9:04 AM on Wed Sep 12 2007
By Matt Buchanan
1,935 views
11 comments









Comments
Hmmmm ... Inaudible? Scattered throughout the song? Sounds less like watermarking and more like subliminal messaging to me.
It's not the subliminal advertising that bothers me, I don't consciously notice it. It's the liminal and superliminal ads that bug me.
Good: Linking back to the photo's Flickr page.
Less good: It's not a CC-licensed photo.
If they replace Janus with this, then I don't care. It would be better than having invasive DRM that keeps me from my fair use rights.
In an unrelated note, your message box here hates my spacebar and enter keys, as it takes about 5 seconds for my spaces to show, and 10 seconds for the enter, but the rest of the text is fine.
I'm sure MS would only use this as a "watermarking" technique and wouldn't seize the opportunity to add little extra. I'm not usually the paranoid type, but anything sold to me with "stealthy" or "owner-tracing" technology worries me. Especially if I, the supposed "owner" of the media, have no access to the data being "traced".
was I just "stealthily" banhammered?
Although I wouldn't put evil intent past the Microsoft camp, there are actually some legitimate uses for such technology... such as allowing the creators of music to automatically get paid royalties when their music is aired or performed.
Right now it's a total PITA to track where our music is played... it would make royalty reporting much, much easier (and way more equitable among big stars vs. upstarts and indies).
Luke: SMOKE.
Y'know, I think this has been done before.
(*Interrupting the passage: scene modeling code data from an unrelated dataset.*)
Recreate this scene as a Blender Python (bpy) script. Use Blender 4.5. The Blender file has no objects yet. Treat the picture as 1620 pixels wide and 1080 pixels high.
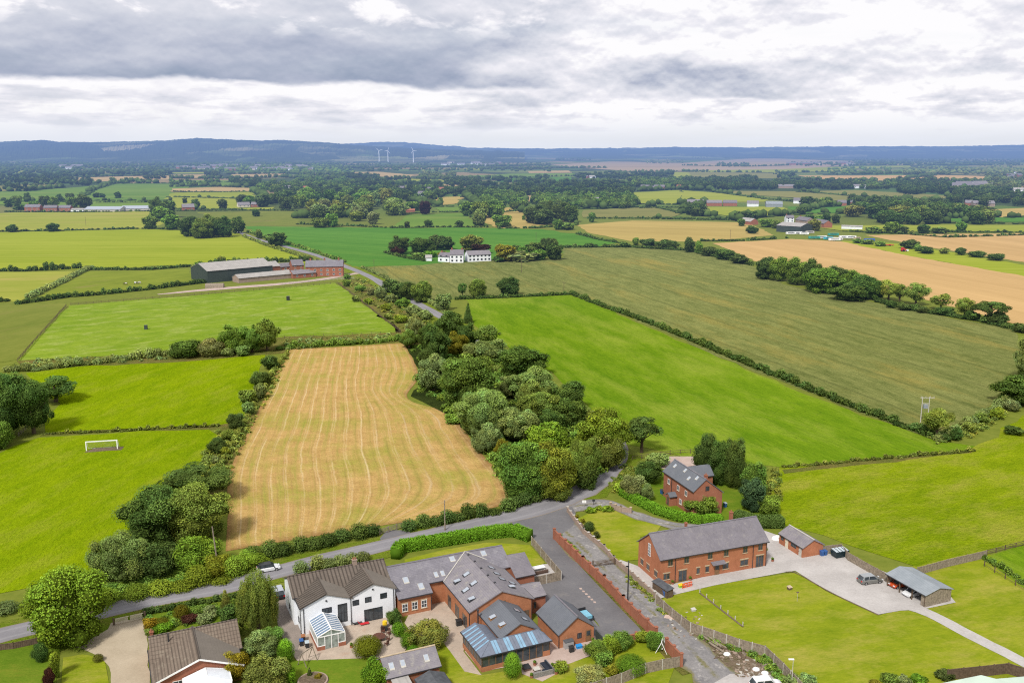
import bpy, math, random
import numpy as np
from mathutils import Vector, Matrix
SC = bpy.context.scene
COL = SC.collection
# ---------------------------------------------------------------- camera model
FPX, CAMH = 1450.0, 76.0
PITCH = math.atan(302.0 / FPX)
CP, SP = math.cos(PITCH), math.sin(PITCH)
def P(px, py, z=0.0):
    """where the ray through a survey point of the aerial photo meets height z"""
    a = (px - 810.0) / FPX; b = (py - 540.0) / FPX
    dx, dy, dz = a, CP - b * SP, -SP - b * CP
    t = (z - CAMH) / dz
    return (dx * t, dy * t, z)
def depth(x, y, z=0.0): return y * CP - (z - CAMH) * SP
cam_d = bpy.data.cameras.new("camera"); cam = bpy.data.objects.new("camera", cam_d); COL.objects.link(cam)
cam.location = (0, 0, CAMH); cam.rotation_euler = (math.pi / 2 - PITCH, 0, 0)
cam_d.sensor_width = 36; cam_d.lens = FPX / 1620 * 36; cam_d.clip_start = 1; cam_d.clip_end = 90000
SC.camera = cam
SC.view_settings.view_transform = 'Standard'; SC.view_settings.look = 'None'
SC.view_settings.exposure = 0; SC.view_settings.gamma = 1
SC.render.engine = 'CYCLES'
SC.cycles.max_bounces = 4; SC.cycles.diffuse_bounces = 2; SC.cycles.glossy_bounces = 2
SC.cycles.transmission_bounces = 2; SC.cycles.transparent_max_bounces = 4
SC.cycles.use_adaptive_sampling = True; SC.cycles.adaptive_threshold = 0.012
SC.cycles.use_denoising = False; SC.cycles.filter_width = 1.15; SC.cycles.denoiser = 'OPENIMAGEDENOISE'; SC.cycles.denoising_input_passes = 'RGB_ALBEDO_NORMAL'; SC.cycles.denoising_prefilter = 'ACCURATE'
SC.cycles.sample_clamp_indirect = 4

def lin(r, g, b):
    f = lambda c: (c / 255 / 12.92) if c <= 10 else ((c / 255 + .055) / 1.055) ** 2.4
    return (f(r), f(g), f(b))
# ---------------------------------------------------------------- objects
def tag(o, label=None, cat=None, group=None, kind=None):
    if label: o['label'] = label
    if cat: o['category'] = cat
    if group: o['group'] = group
    if kind: o['kind'] = kind
    return o
def empty(name, label, cat, loc=(0, 0, 0), rz=0.0, group=None):
    o = bpy.data.objects.new(name, None); COL.objects.link(o)
    o.location = loc; o.rotation_euler = (0, 0, rz); o.empty_display_size = .5
    return tag(o, label, cat, group)
def copy_tree(o, parent=None):
    c = o.copy(); COL.objects.link(c); c.parent = parent
    for ch in list(o.children): copy_tree(ch, c)
    return c
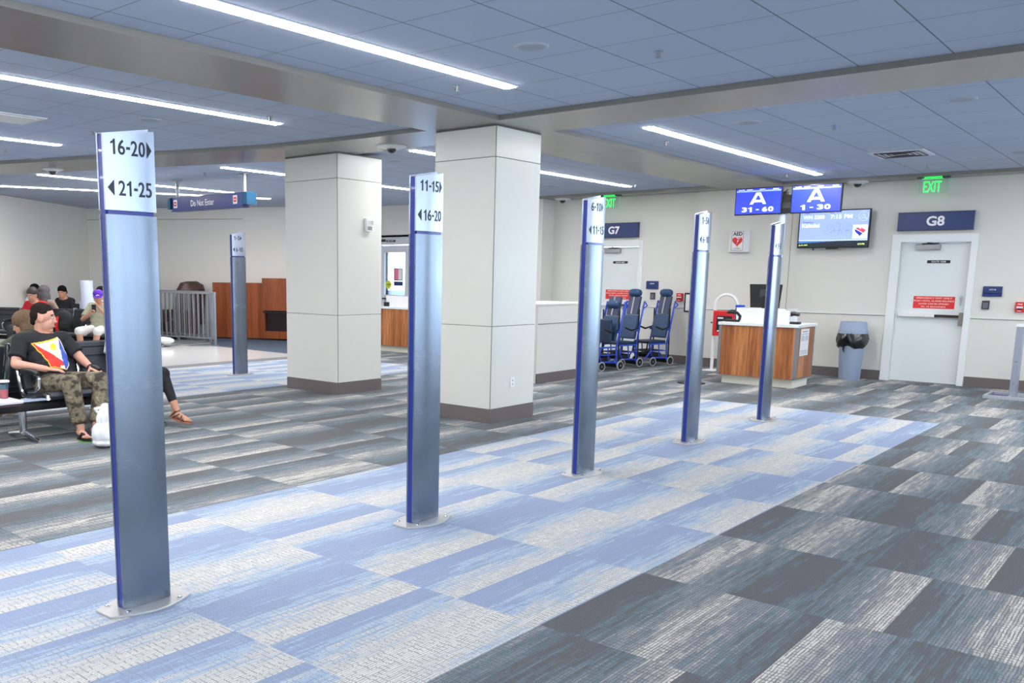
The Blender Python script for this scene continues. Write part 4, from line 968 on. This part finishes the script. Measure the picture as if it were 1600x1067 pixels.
# ------------------------------------------------------------------ tandem seating.  local: faces +X, seats run along +Y
def sling_profile():
    return [(.27, .405), (.24, .43), (.12, .425), (-.02, .405), (-.14, .39), (-.2, .395), (-.245, .44), (-.29, .54), (-.345, .70), (-.39, .84), (-.40, .87)]
def pad(prof, y0, y1, th, name, parent, m_):
    b = MB(); n = len(prof); top, bot = [], []
    for i, (x, z) in enumerate(prof):
        a = prof[max(i - 1, 0)]; c = prof[min(i + 1, n - 1)]; d = Vector((c[0] - a[0], c[1] - a[1])).normalized(); nn = Vector((d.y, -d.x))
        top.append((x + nn.x * th / 2, z + nn.y * th / 2)); bot.append((x - nn.x * th / 2, z - nn.y * th / 2))
    b.prism(top + bot[::-1], y0, y1, 'y')
    return b.build(name, m_, parent, bevel=.012)
def tandem(loc, rz, lab, n, table=None, group=None, pitch=.63, detailed=True):
    t = thing('tandem_seating', lab, 'seating', loc, rz, group)
    pr = sling_profile()
    for i in range(n):
        y0 = i * pitch + .035; y1 = (i + 1) * pitch - .035
        s_ = pad(pr[:6], y0, y1, .055, 'seat', t, LEATHER)
        k_ = pad(pr[6:], y0, y1, .055, 'backrest', t, LEATHER)
        if detailed:
            b = MB()
            for xx, zz in ((-.35, .83), (-.32, .74)): b.tube([(xx + .0, y0 + .01, zz), (xx + .0, y1 - .01, zz)], .006, 6)
            b.tube([(-.31, y0 + .02, .73), (-.225, (y0 + y1) / 2, .52)], .005, 6); b.tube([(-.31, y1 - .02, .73), (-.225, (y0 + y1) / 2, .52)], .005, 6)
            b.build('seam', LEATHERB, k_)
    for i in range(n + 1):
        y = i * pitch
        b = MB()
        fr = [(.31, .395), (.30, .425)] + pr[1:] + [(-.405, .89)]
        b.tube([(x, y, z + .0) for x, z in fr], .022, 8)
        b.tube([(-.27, y, .60), (-.2, y, .625), (0.0, y, .63), (.10, y, .62), (.14, y, .58), (.13, y, .50), (.05, y, .455), (-.1, y, .44)], .016, 8)
        fr_ = b.build('side_frame', CHROME, t, smooth=True)
        b = MB(); b.tube([(-.24, y, .635), (-.1, y, .645), (.05, y, .642), (.12, y, .625)], [.02, .028, .028, .02], 10); b.build('arm_pad', LEATHERB, fr_, smooth=True)
    b = MB(); L0 = -.02 - (table or 0); b.box(-.04, .04, L0, n * pitch + .02, .27, .35); b.box(.06, .10, L0, n * pitch, .30, .34); b.build('beam', BLACKM, t)
    for y in ([0.02, n * pitch - .02] if not table else [-.12, n * pitch - .02]):
        b = MB(); b.tube([(0, y, .3), (0, y, .06)], [.04, .034], 12); b.tube([(-.30, y, .02), (-.15, y, .045), (0, y, .065), (.15, y, .045), (.34, y, .02)], [.018, .024, .034, .024, .02], 8); b.build('leg', CHROME, t, smooth=True)
    if table:
        b = MB(); b.box(-.28, .34, -table - .02, -.25, .395, .425); tb = b.build('table_top', mat('white_laminate', (232, 226, 232), .3), t, bevel=.008)
        b = MB(); b.box(-.27, .33, -table - .0, -.26, .375, .395); b.build('table_edge', mat('plum_edge', (70, 44, 56), .5), tb)
    return t
tandem((-8.45, 3.90, 0), 0, 'black leather tandem seats with white side table, under the man in the flag shirt', 2, table=.95)
tandem((-9.35, 5.16, 0), PI, 'black leather tandem seats backing onto the flag shirt man, under the woman in green', 4, detailed=False)
U = Vector((.899, .438, 0)); Fv = Vector((.438, -.899, 0)); YAW3 = R(-64)
row3 = Vector((-18.35, 7.5, 0))
tandem(tuple(row3), YAW3, 'far row of black leather tandem seats under the red shirt and purple cap men', 5, group='far tandem rows')
tandem(tuple(row3 - Fv * .85 + U * 3.15), YAW3 + PI, 'far row of black tandem seats back to back behind the red shirt man', 5, group='far tandem rows', detailed=False)
tandem(tuple(row3 - Fv * 2.6 - U * 1.6), YAW3, 'farthest row of black tandem seats along the left wall', 5, group='far tandem rows', detailed=False)

# ------------------------------------------------------------------ people
def bake(mb, name, material, parent, vox, smooth_it=3):
    me = bpy.data.meshes.new('raw'); mb.bm.to_mesh(me); mb.bm.free()
    o = bpy.data.objects.new('raw', me); COL.objects.link(o)
    r = o.modifiers.new('r', 'REMESH'); r.mode = 'VOXEL'; r.voxel_size = vox; r.use_smooth_shade = True
    s_ = o.modifiers.new('s', 'SMOOTH'); s_.factor = .6; s_.iterations = smooth_it
    dg = bpy.context.evaluated_depsgraph_get(); nm = bpy.data.meshes.new_from_object(o.evaluated_get(dg))
    bpy.data.objects.remove(o); bpy.data.meshes.remove(me)
    nm.name = name; nm.materials.clear()
    for m_ in (material if isinstance(material, (list, tuple)) else [material]): nm.materials.append(m_)
    for p in nm.polygons: p.use_smooth = True
    ob = bpy.data.objects.new(name, nm); COL.objects.link(ob); ob.parent = parent
    return ob
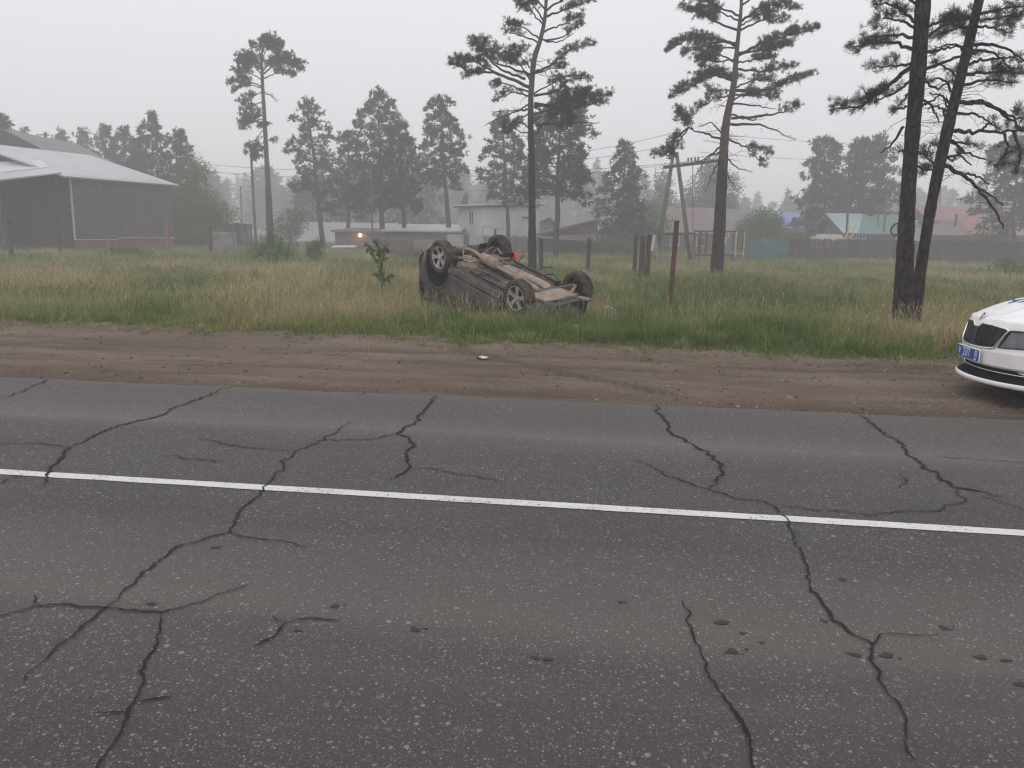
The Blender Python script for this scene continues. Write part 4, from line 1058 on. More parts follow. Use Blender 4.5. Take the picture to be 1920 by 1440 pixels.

It bothers me when certain corporations (e.g., army-of-lawyers companies) file patents on "doing so-and-so" instead of "method for doing so-and-so." MS specifically has patents on the isNot() operator, which checks if two variables in a program point to the same point in memory. For non-programmers, this is incredibly basic: "return !(&a == &b);" and you're done. Sneaky watermarking is not a new idea, having been touted in the news this year in regards to HD video. It's downright obvious when you take into account the history of steganography, wherein one hides data inside a picture, video, document, or recording.
Won't work.
Face it: if it can be used to track the owner it must be detectable/decodeable. Thge 'stealth' only applies to the fact that a person can't detect it.
It's only a matter of time before someone puts a 'hack' online to remove this type of watermarking.
End result: every customer pays extra for the R&D for this, and it won't stop the problem of content getting online. At all.
thats stupid, why does Microshaft want sooo badly to keep people from illegaly distributing music? who really cares that much any more?
audition required to comment. bogus, particularly when you are stealing other peoples' work (ref: Flickr photo used which is clearly NOT offered up under any Creative Commons license nor released to the public domain. And the irony of doing so on an article about rights management. Audition? You need to audition new writers, not commenters.